I once again submitted my DMCA Takedown Notice through the online Pinterest DMCA Takedown Notice Form using the new i.pinimg.com url as a reference, and 24 hours later the additional copy of the image had been removed as well.
My next step was to again fill out Google’s Remove Outdated Content page.
A few short hours later Google confirmed the image’s removal from search results. Checking myself, I found the image had indeed been removed from search results which I was then happy to report to my client.
Perhaps your situation and response time from filling out Pinterest’s online form is different and you need to write and send in your own DMCA Takedown Notice to Pinterest.

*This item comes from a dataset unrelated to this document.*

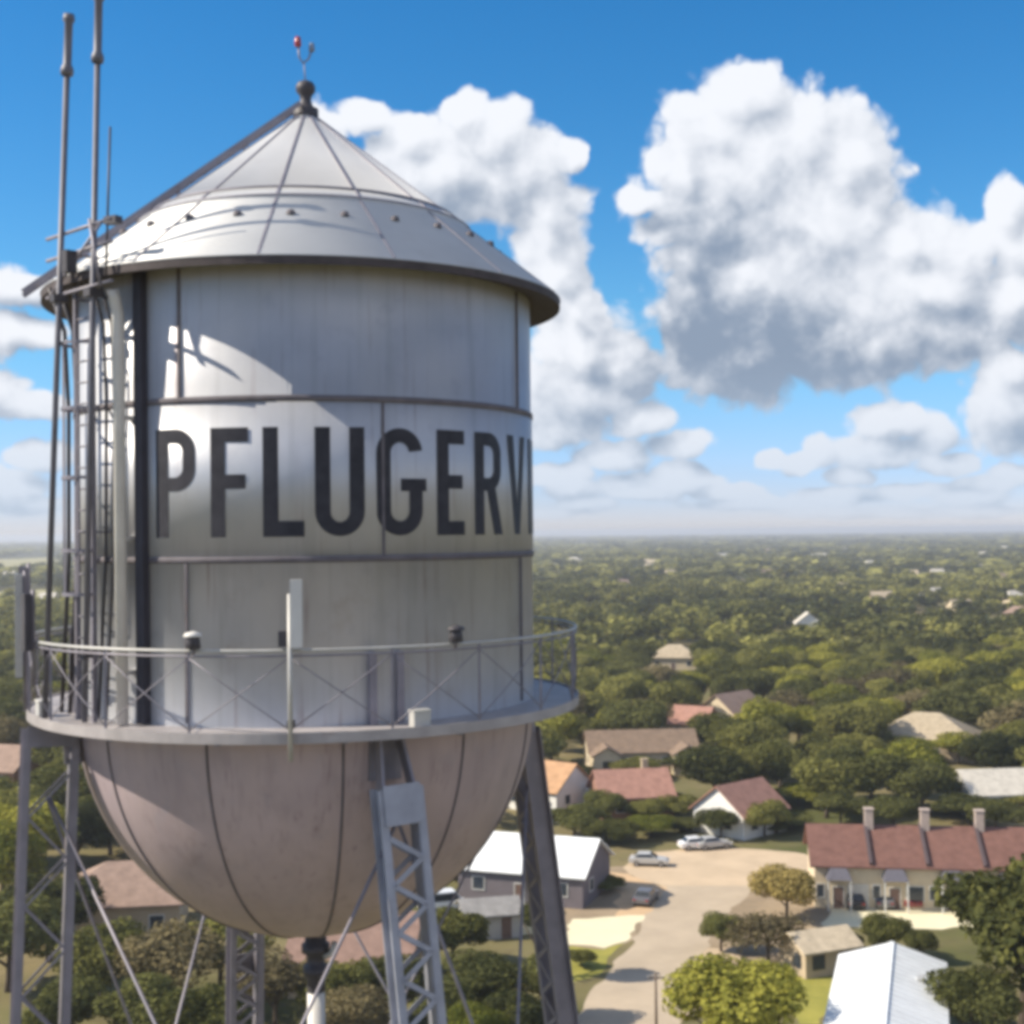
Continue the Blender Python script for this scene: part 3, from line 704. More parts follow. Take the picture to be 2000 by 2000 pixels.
def house(px, py, w, d, he, hr, rot, roof_, wall_, label, kind='gable', chimney=False, wings=(), detail=2, group=None, clear=None, phrase=None, corridor=26, cat='house'):
    p = at(px, py); e = empty('house', p, R_(rot), label, cat, group)
    mb = MB()
    if kind == 'gable': gable_wall(mb, w, d, he, hr)
    else: mb.box((0, 0, he / 2 - .15), (w, d, he + .3))
    wl = mb.build('wall', WALL[wall_], e)
    mb = MB(); (gable_roof if kind == 'gable' else hip_roof)(mb, w, d, he, hr)
    rf = mb.build('roof', WHITEM if roof_ == 'metal' else ROOF[roof_], e)
    for x, ww, dd in wings:                             # a gabled wing coming forward
        g = MB(); h2 = he + ww * .28
        vs = [(x + a, y, z) for y in (-d / 2 - dd, -d / 2 + .02) for a, z in ((-ww / 2, -.3), (-ww / 2, he), (0, h2), (ww / 2, he), (ww / 2, -.3))]
        g.add(vs, [(0, 1, 2, 3, 4)[::-1], (0, 5, 6, 1)[::-1], (3, 8, 9, 4)[::-1]]); wg = g.build('wing', WALL[wall_], e)
        g = MB(); s_ = .56
        a = [(-ww / 2 - .4, he - .2), (0, h2 + .05), (ww / 2 + .4, he - .2)]
        y0, y1 = -d / 2 - dd - .4, -d / 2 + 1.6
        vs = [(x + q, y, z + t) for y in (y0, y1) for q, z in a for t in (0, .15)]
        g.add(vs, [(1, 3, 9, 7), (3, 5, 11, 9), (0, 6, 8, 2), (2, 8, 10, 4), (0, 2, 3, 1), (2, 4, 5, 3), (0, 1, 7, 6), (4, 10, 11, 5)]); g.build('wing_roof', ROOF[roof_], wg)
        opening(wg, 'window', (x, -d / 2 - dd - .01, he * .55), ww * .35, 1.3, 'y-', GLASS, False)
    if detail:
        n = max(2, int(w / 3.4))
        for k in range(n):
            x = -w / 2 + w * (k + .5) / n
            if any(abs(x - a) < ww / 2 + .5 for a, ww, dd in wings): continue
            if k == n // 2: opening(e, 'door', (x, -d / 2 - .01, 1.02), .95, 2.05, 'y-', DOORM, detail > 1)
            else: opening(e, 'window', (x, -d / 2 - .01, he * .55), 1.25, 1.25, 'y-', GLASS, detail > 1)
        for sx in (-1, 1):
            opening(e, 'window', (sx * (w / 2 + .01), -d * .2, he * .55), 1.1, 1.2, 'x', GLASS, detail > 1)
    if chimney:
        c_ = MB(); c_.box((w * .22, .5, hr + .15), (.8, .8, 2.2)); c_.box((w * .22, .5, hr + 1.3), (.95, .95, .14)); c_.build('chimney', WALL['tan'], rf)
    R2 = clear if clear else max(w, d) * .5 + 1.5
    CLEAR.append((p.x, p.y, R2))
    dirc = Vector((p.x, p.y, 0)).normalized()
    for t in np.arange(4, corridor, 4.): CLEAR.append((p.x - dirc.x * (R2 + t - 4), p.y - dirc.y * (R2 + t - 4), max(w, d) * .36 + 1.))
    if phrase: LAND.append((p.x, p.y, phrase))
    return e
house(1068, 1575, 9.5, 8.5, 3.2, 6.2, -38, 'orange', 'white', 'house with orange roof and white gable end just right of the tank bowl', phrase='orange roofed house', clear=7)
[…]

Pinterest DMCA Takedown Notice Addresses
Pinterest Copyright Agent
808 Brannan Street
San Francisco, CA 94103-4904
Fax: +1 415 762 7100
Email: copyright@pinterest.com
Stay tuned to the blog as I will soon discuss how to create and submit your own written DMCA Takedown Notice to Pinterest, or any other entity for that matter.
Thankful Artist says
Thank you for this helpful info! I report a similar experience. Removal of the pins with the online DMCA form took 24 hours on business days, give or take a few hours. But, for the https://i.pinimg.com images, I didn’t hear back for days and so I sent the copyright team a manual email with the links. They were then removed removed from public view, which I verified by clearing the cookies for https://i.pinimg.com in my browser, reloading the https://i.pinimg.com links, and seeing no access messages.
Aric says
So glad the information helped. They really don’t make it easy to permanently remove an image someone else has posted.
Art says
This is fantastic! Thanks for your sharing this is helping others learn from this experience.
Aric says
You are so welcome. Glad I could help.
hamashi says
someone post my picture on pinterest and i cant log in back to remove it because i forget the password when i wan 12 and now im 19 years old .. my friend make fun of me using that picture that i post when i 12 years old .. can u help me to remove that picture ?
Aric says
I’m sorry I can not. I think your first step will be to reset your password and go from there. Best of luck.